Durante las últimas semanas, me dediqué a relevar en los distintos medios periodísticos, los argumentos con los que comunicadores, pensadores y periodistas denostaron con lógica razón los linchamientos de los vecinos contra arrebatadores y asaltantes callejeros. Y si bien comprendo que ante una situación tan dislocada como la que implica ejercer justicia por mano propia no queda otro camino que echar paños fríos y condenar la bestialidad de los que remedan la misma barbarie que atacan, creo que la cosa es mucho más complicada de lo que parece.
Que patear y linchar a alguien que ha robado una cartera en la calle es un delito no es ninguna novedad, y que esto sucede porque no existe un Estado que garantice seguridad y justicia a sus ciudadanos, tampoco lo es. Pero además, proclamar que no debemos identificar marginalidad con delincuencia porque va en contra de la recomposición del tejido social no alcanza ni para entender el asunto ni para solucionarlo. Por otra parte, hay dos cuestiones que no han sido señaladas con suficiente énfasis en los análisis sobre la inseguridad. La primera es que no creo que los linchamientos respondan a un sentimiento de justicia asesino y descontrolado, sino más bien a una respuesta intuitiva y lógica de apresar y sujetar a quien nos ha atacado y que, además, no sabemos si puede matarnos de un balazo o de un puntazo certero, como ha sucedido en muchísimas oportunidades. Y la segunda cuestión es que quien alguna vez haya sido víctima de este tipo de ataques en la calle, sabe lo terrible que es la indiferencia del prójimo, ese “no te metás”, que bien puede ser simplemente una reacción ante el miedo.

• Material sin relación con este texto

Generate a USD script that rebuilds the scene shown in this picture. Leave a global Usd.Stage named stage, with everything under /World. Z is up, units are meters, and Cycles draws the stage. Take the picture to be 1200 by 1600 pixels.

Hace unas semanas, en Palermo, a la vuelta de mi casa, se inauguró un supermercado en el predio que durante muchos años habían ocupado un local de ropa francesa y un restaurante familiar, en el que un domingo de hace unos años nos asaltaron a mano armada. Y aunque la curiosidad pudo más que la fidelidad al chino de mi barrio, por lo menos me permitió comprobar el orden y la limpieza del nuevo supermercado, cuyo brillante piso de porcelanato delataba el otrora pasado fashion del local.
Pero no todo lo que reluce es oro, porque cuando me disponía a pagar, se armó un tole tole de aquellos. Ante una gran demora, se había habilitado una nueva caja a pedido de una joven apurada, que consideró que el éxito de su reclamo la hacía merecedora de pasar por delante de las diez personas que estábamos en la cola. Los insultos y las protestas no se hicieron esperar, pero fue en realidad el grito amenazante de “¡a la cola, chiquita!” de una señora mayor, lo que le permitió a la trasgresora dimitir de su avivada, volver a su lugar y así salvarse de que casi la lincharan.
No fue un hecho de violencia por robo ni una lucha de ricos contra pobres. Solamente se trató de la combinación de dos factores: una típica avivada argentina –la misma que podría repetirse en las rutas atestadas de autos, cuando los inescrupulosos burlan a los conductores correctos, circulando impunemente por las banquinas– y una reacción desmedida y desproporcionada de un grupo de personas.
Factores ambos que demuestran, entre otras cosas, que la inseguridad no es una sensación sino más bien una reacción social, de cuyo cuidadoso análisis depende, en gran parte, la solución el problema.